## [DATA SEGMENT]

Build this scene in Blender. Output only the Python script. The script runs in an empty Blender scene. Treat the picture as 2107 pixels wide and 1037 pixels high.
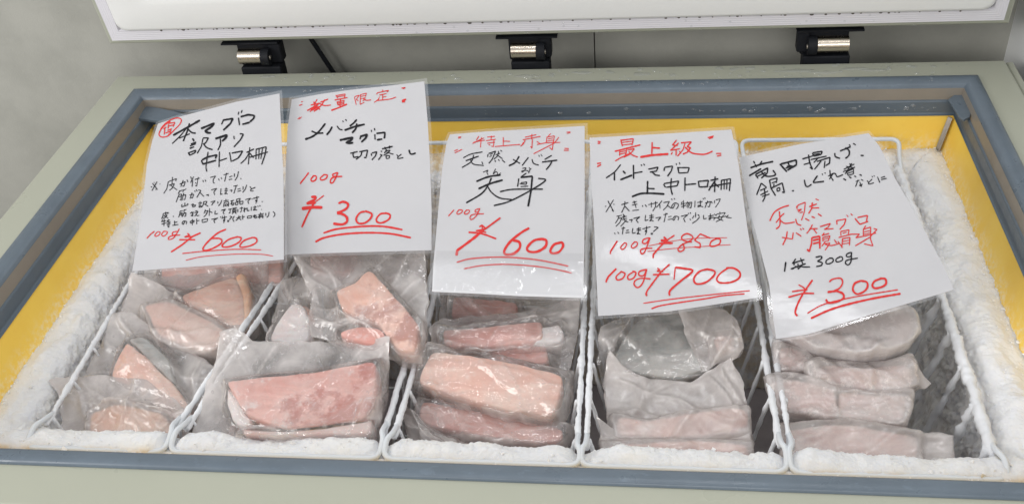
import bpy, math, random
import numpy as np
from mathutils import Matrix, Vector

# ------------------------------------------------------------------ camera, world, lamps, exposure
SC = bpy.context.scene
COL = SC.collection
CAM_F = 2105.083                         # focal length in units of the 2107 x 1037 frame
CAM_ROT = (0.90251254, 0.07807968, 0.10752938)
CAM_LOC = (0.18570996, -0.64616135, 0.80753719)
cd = bpy.data.cameras.new('camera'); cam = bpy.data.objects.new('camera', cd); COL.objects.link(cam)
cam.location = CAM_LOC; cam.rotation_euler = CAM_ROT
cd.sensor_width = 36.0; cd.lens = CAM_F / 2107.0 * 36.0
cd.clip_start = 0.02; cd.clip_end = 50.0
SC.camera = cam

world = bpy.data.worlds.new('World'); SC.world = world; world.use_nodes = True
bg = world.node_tree.nodes['Background']
bg.inputs[0].default_value = (0.93, 0.95, 1.0, 1); bg.inputs[1].default_value = 0.62

def area_lamp(name, loc, target, sx, sy, power, color):
    l = bpy.data.lights.new(name, 'AREA'); l.shape = 'RECTANGLE'; l.size = sx; l.size_y = sy
    l.energy = power; l.color = color
    o = bpy.data.objects.new(name, l); COL.objects.link(o); o.location = loc
    d = Vector(target) - Vector(loc); o.rotation_euler = d.to_track_quat('-Z', 'Y').to_euler()
    return o
area_lamp('fill_lamp', (-2.1, -1.0, 1.15), (0.2, 0.45, 0), 1.8, 1.0, 40, (1.0, 0.98, 0.955))  # added low lamp on the left, lifts the upright liner walls
area_lamp('fill_lamp', (0.5, -2.9, 1.25), (0, 0.6, 0.05), 2.2, 1.0, 31, (1.0, 0.98, 0.955))  # added low lamp in front, brightens the lid and the pouches
area_lamp('ceiling_lamp', (0.25, 0.85, 2.3), (0.1, 0.45, 0), 1.3, 0.04, 6, (0.97, 0.98, 1.0))
area_lamp('ceiling_lamp', (-0.1, 0.05, 2.3), (0.0, 0.3, 0), 1.3, 0.04, 5, (0.97, 0.98, 1.0))
area_lamp('ceiling_lamp', (0.5, -0.75, 2.3), (0.2, 0.35, 0), 1.3, 0.05, 6, (1.0, 0.98, 0.96))

SC.view_settings.view_transform = 'Standard'; SC.view_settings.look = 'None'
SC.view_settings.exposure = 0.0; SC.view_settings.gamma = 1.0
SC.view_settings.use_curve_mapping = False
SC.render.engine = 'CYCLES'
SC.cycles.max_bounces = 12; SC.cycles.transparent_max_bounces = 32
SC.cycles.diffuse_bounces = 4; SC.cycles.glossy_bounces = 4; SC.cycles.transmission_bounces = 6
SC.cycles.caustics_reflective = False; SC.cycles.caustics_refractive = False

# ------------------------------------------------------------------ geometry of the photograph
_R = np.array(Matrix.Rotation(CAM_ROT[2], 3, 'Z') @ Matrix.Rotation(CAM_ROT[1], 3, 'Y') @ Matrix.Rotation(CAM_ROT[0], 3, 'X'))
_C = np.array(CAM_LOC)
def rays(px):
    px = np.atleast_2d(np.asarray(px, float))
    d = np.stack([(px[:, 0] - 1053.5) / CAM_F, -(px[:, 1] - 518.5) / CAM_F, -np.ones(len(px))], 1)
    d = d @ _R.T
    return d / np.linalg.norm(d, axis=1, keepdims=True)
def on_plane(px, o, n):
    d = rays(px); t = ((np.asarray(o) - _C) @ n) / (d @ n)
    return _C + d * t[:, None]
def on_z(px, z): return on_plane(px, (0, 0, z), np.array([0, 0, 1.0]))
def on_y(px, y): return on_plane(px, (0, y, 0), np.array([0, 1.0, 0]))

# ------------------------------------------------------------------ noise
def _hash(ix, iy, iz, s):
    h = (ix.astype(np.int64) * 374761393 + iy.astype(np.int64) * 668265263 + iz.astype(np.int64) * 2147483647 + s * 974634777) & 0xFFFFFFFF
    h = ((h ^ (h >> 13)) * 1274126177) & 0xFFFFFFFF
    h = ((h ^ (h >> 15)) * 2246822519) & 0xFFFFFFFF
    return ((h ^ (h >> 16)) & 0xFFFFFF) / float(0xFFFFFF)
def vnoise(p, s=0):
    p = np.asarray(p, float); i = np.floor(p); f = p - i; f = f * f * (3 - 2 * f)
    x, y, z = i[..., 0], i[..., 1], i[..., 2]; r = 0
    for dx in (0, 1):
        for dy in (0, 1):
            for dz in (0, 1):
                w = (f[..., 0] if dx else 1 - f[..., 0]) * (f[..., 1] if dy else 1 - f[..., 1]) * (f[..., 2] if dz else 1 - f[..., 2])
                r = r + w * _hash(x + dx, y + dy, z + dz, s)
    return r * 2 - 1
def fbm(p, s=0, o=3, g=0.5):
    p = np.asarray(p, float); r = 0; a = 1.0
    for k in range(o):
        r = r + a * vnoise(p * (2.03 ** k) + 17.3 * k, s + k); a *= g
    return r
def sstep(a, b, x):
    t = np.clip((x - a) / (b - a), 0, 1); return t * t * (3 - 2 * t)

# ------------------------------------------------------------------ building helpers
def obj(name, verts, faces, m, parent=None, origin=None, smooth=True, sub=0):
    v = np.asarray(verts, float)
    if origin is None:
        origin = parent['_o'] if parent is not None and '_o' in parent else (v.min(0) + v.max(0)) / 2
    origin = np.array([float(q) for q in origin])
    me = bpy.data.meshes.new(name)
    me.from_pydata((v - origin).tolist(), [], [tuple(int(i) for i in f) for f in faces])
    if smooth: me.polygons.foreach_set('use_smooth', [True] * len(me.polygons))
    me.materials.append(m); me.update()
    o = bpy.data.objects.new(name, me); COL.objects.link(o)
    if parent is not None:
        o.parent = parent
        po = np.array([float(q) for q in parent['_o']]) if '_o' in parent else np.zeros(3)
        o.location = origin - po
    else: o.location = origin
    o['_o'] = [float(q) for q in origin]
    if sub:
        s = o.modifiers.new('smooth', 'SUBSURF'); s.levels = sub; s.render_levels = sub
    return o
def tag(o, label=None, cat=None, group=None, kind=None):
    if label: o['label'] = label
    if cat: o['category'] = cat
    if group: o['group'] = group
    if kind: o['kind'] = kind
    return o
def thing(name, label, cat, loc, group=None):
    o = bpy.data.objects.new(name, None); COL.objects.link(o); o.location = loc; o.empty_display_size = 0.02
    o['_o'] = [float(q) for q in loc]
    return tag(o, label, cat, group)
class MB:
    def __init__(s): s.v = []; s.f = []
    def add(s, v, f):
        b = len(s.v); s.v += [tuple(float(q) for q in p) for p in v]; s.f += [tuple(int(i) + b for i in q) for q in f]
    def box(s, a, b):
        (x0, y0, z0), (x1, y1, z1) = a, b
        s.add([(x0, y0, z0), (x1, y0, z0), (x1, y1, z0), (x0, y1, z0), (x0, y0, z1), (x1, y0, z1), (x1, y1, z1), (x0, y1, z1)],
              [(0, 3, 2, 1), (4, 5, 6, 7), (0, 1, 5, 4), (1, 2, 6, 5), (2, 3, 7, 6), (3, 0, 4, 7)])
    def grid(s, P, flip=False):
        nv, nu = P.shape[:2]; f = []
        for j in range(nv - 1):
            for i in range(nu - 1):
                q = (j * nu + i, j * nu + i + 1, (j + 1) * nu + i + 1, (j + 1) * nu + i)
                f.append(q[::-1] if flip else q)
        s.add(P.reshape(-1, 3), f)
    def tube(s, pts, r, n=8, closed=False, rough=0.0, seed=0, step=None):
        pts = np.asarray(pts, float)
        if step: pts = resample(pts, step, closed)
        m = len(pts); rr = np.full(m, r) if np.isscalar(r) else np.asarray(r)
        T = np.roll(pts, -1, 0) - np.roll(pts, 1, 0)
        if not closed: T[0] = pts[1] - pts[0]; T[-1] = pts[-1] - pts[-2]
        T /= np.linalg.norm(T, axis=1, keepdims=True) + 1e-12
        up = np.array([0, 0, 1.0]); N = []; prev = None
        for t in T:
            a = up if prev is None else prev
            u = a - t * (a @ t)
            if np.linalg.norm(u) < 1e-4: u = np.array([1.0, 0, 0]) - t * t[0]
            u /= np.linalg.norm(u); N.append(u); prev = u
        N = np.array(N); B = np.cross(T, N)
        ang = np.linspace(0, 2 * math.pi, n, endpoint=False)
        D = np.cos(ang)[None, :, None] * N[:, None] + np.sin(ang)[None, :, None] * B[:, None]
        R = rr[:, None] * np.ones(n)
        V = pts[:, None] + D * R[..., None]
        if rough:
            d = fbm(V * 70, seed, 3) * rough + np.maximum(fbm(V * 300, seed + 5, 2), 0) * rough * 0.9
            V = V + D * d[..., None]
        f = []
        for j in range(m if closed else m - 1):
            k = (j + 1) % m
            for i in range(n):
                i2 = (i + 1) % n; f.append((j * n + i, j * n + i2, k * n + i2, k * n + i))
        if not closed:
            f.append(tuple(range(n))[::-1]); f.append(tuple((m - 1) * n + i for i in range(n)))
        s.add(V.reshape(-1, 3), f)
    def build(s, name, m, parent=None, **k): return obj(name, s.v, s.f, m, parent, **k)
def resample(P, step, closed=False):
    P = np.asarray(P, float); Q = np.vstack([P, P[:1]]) if closed else P
    L = np.concatenate([[0], np.cumsum(np.linalg.norm(np.diff(Q, axis=0), axis=1))])
    n = max(2, int(round(L[-1] / step)) + 1); t = np.linspace(0, L[-1], n)
    if closed: t = t[:-1]
    return np.stack([np.interp(t, L, Q[:, k]) for k in range(Q.shape[1])], 1)
def catmull(P, n=6):
    P = np.asarray(P, float)
    if len(P) < 3: return P
    Q = np.vstack([2 * P[0] - P[1], P, 2 * P[-1] - P[-2]]); out = []
    for i in range(1, len(Q) - 2):
        p0, p1, p2, p3 = Q[i - 1], Q[i], Q[i + 1], Q[i + 2]
        for t in np.linspace(0, 1, n, endpoint=False):
            out.append(0.5 * (2 * p1 + (p2 - p0) * t + (2 * p0 - 5 * p1 + 4 * p2 - p3) * t ** 2 + (3 * p1 - p0 - 3 * p2 + p3) * t ** 3))
    out.append(Q[-2]); return np.array(out)
def round_path(P, r, closed=False, n=5):
    P = [np.asarray(p, float) for p in P]; out = []; m = len(P)
    for i in range(m):
        if not closed and i in (0, m - 1): out.append(P[i]); continue
        a, b, c = P[i - 1], P[i], P[(i + 1) % m]
        ra = min(r, 0.45 * np.linalg.norm(a - b)); rc = min(r, 0.45 * np.linalg.norm(c - b))
        s = b + (a - b) / np.linalg.norm(a - b) * ra; e = b + (c - b) / np.linalg.norm(c - b) * rc
        for t in np.linspace(0, 1, n + 1): out.append((1 - t) ** 2 * s + 2 * t * (1 - t) * b + t * t * e)
    return np.array(out)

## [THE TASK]
From the opening line of the listing above through the line bearing "bg.inputs[0].default_value = (0.93, 0.95, 1.0, 1);", repeat each line exactly. Drop every picture.

## [WORKED ANSWER]
Build this scene in Blender. Output only the Python script. The script runs in an empty Blender scene. Treat the picture as 2107 pixels wide and 1037 pixels high.
import bpy, math, random
import numpy as np
from mathutils import Matrix, Vector

# ------------------------------------------------------------------ camera, world, lamps, exposure
SC = bpy.context.scene
COL = SC.collection
CAM_F = 2105.083                         # focal length in units of the 2107 x 1037 frame
CAM_ROT = (0.90251254, 0.07807968, 0.10752938)
CAM_LOC = (0.18570996, -0.64616135, 0.80753719)
cd = bpy.data.cameras.new('camera'); cam = bpy.data.objects.new('camera', cd); COL.objects.link(cam)
cam.location = CAM_LOC; cam.rotation_euler = CAM_ROT
cd.sensor_width = 36.0; cd.lens = CAM_F / 2107.0 * 36.0
cd.clip_start = 0.02; cd.clip_end = 50.0
SC.camera = cam

world = bpy.data.worlds.new('World'); SC.world = world; world.use_nodes = True
bg = world.node_tree.nodes['Background']
bg.inputs[0].default_value = (0.93, 0.95, 1.0, 1); bg.inputs[1].default_value = 0.62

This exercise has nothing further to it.